Problem Description:
I hasitated to upgrade my Ubuntu 20.04 server due to mailman, but now I decided it is high time to upgrade my 20.04 to 22.04. Therefore I did an final clean dist-upgrade in 20.04 and rebooted.
Afterwards, I did an do-release-upgrade with also seemed to run fine as normal.
But afterwards, the system did not come back due to a “kernel panic” by rebooting. The issue is, the UUID given is existing, but the one of an part of my MD-Based software Raid1. I also tried boot repair from a repair session, also this seemed to run fine. Unfortunately, the forum link given there does not work any more (Boot-Repair - Community Help Wiki ) - but I have created the debug info from that: Boot-Repair - Community Help Wiki
Now the boot is worse, it just remains in a black screen - but I still can edit the boot parameters in grub.
Otherwise, I attach the screenshots. Sorry for the quality, as it is a remote server I only have a KVM with limited video quality.
The other screenshots show the details of the UUIDs of the MD-Software-Raid.

Welcome to Ubuntu Discourse :slight_smile:

We really need to see the boot info summary if possible.

The link to the community wiki seems to be working.

Choose the option to run the summary and not the repair, then paste the link to the pastebin back here in your reply.

Hopefully, it will give us some clues.

1 Like

Thanks to the feedback. I started the boot-repair tool again and selected to create the boot info. But his his now running for hours - the message is “Crate a Bootinfo summary (bis).
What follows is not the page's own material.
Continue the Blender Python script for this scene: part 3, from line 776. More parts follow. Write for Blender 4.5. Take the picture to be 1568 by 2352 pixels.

This may take several minutes…” - I guess it is deadlocked, even though a blue scrollbar is running below from left to right and vice verse.

Normally, running the script only takes a few seconds.

Can you try these commands and post the output (best to copy the terminal output and paste here rather than use screenshots, if possible):

lsblk -f
cat /etc/fstab

Yes, of course:

# lsblk -f
NAME    FSTYPE FSVER LABEL UUID FSAVAIL FSUSE% MOUNTPOINTS
loop0                                          
sda                                            
├─sda1                                         
│ └─md0                                        
├─sda2                                         
│ └─md1                          216,5M    50% /boot
├─sda3                                         
│ └─md2                          408,7G    36% /
├─sda4                                         
└─sda5                                         
sdb                                            
├─sdb1                                         
│ └─md0                                        
├─sdb2                                         
│ └─md1                          216,5M    50% /boot
└─sdb3                                         
  └─md2                          408,7G    36% /
# cat /etc/fstab 
proc /proc proc defaults 0 0
none /dev/pts devpts gid=5,mode=620 0 0
/dev/md0 none swap sw 0 0
/dev/md1 /boot ext3 defaults 0 0
/dev/md2 / ext3 defaults 0 0

Thanks for the feedback, but I need the server back, so I have decided to reinstall it.

Sorry I was not able to help more with this issue.

RAID arrays are not my area of expertise at all.

If you have good backups, a reinstall is often the quickest way to deal with the situation.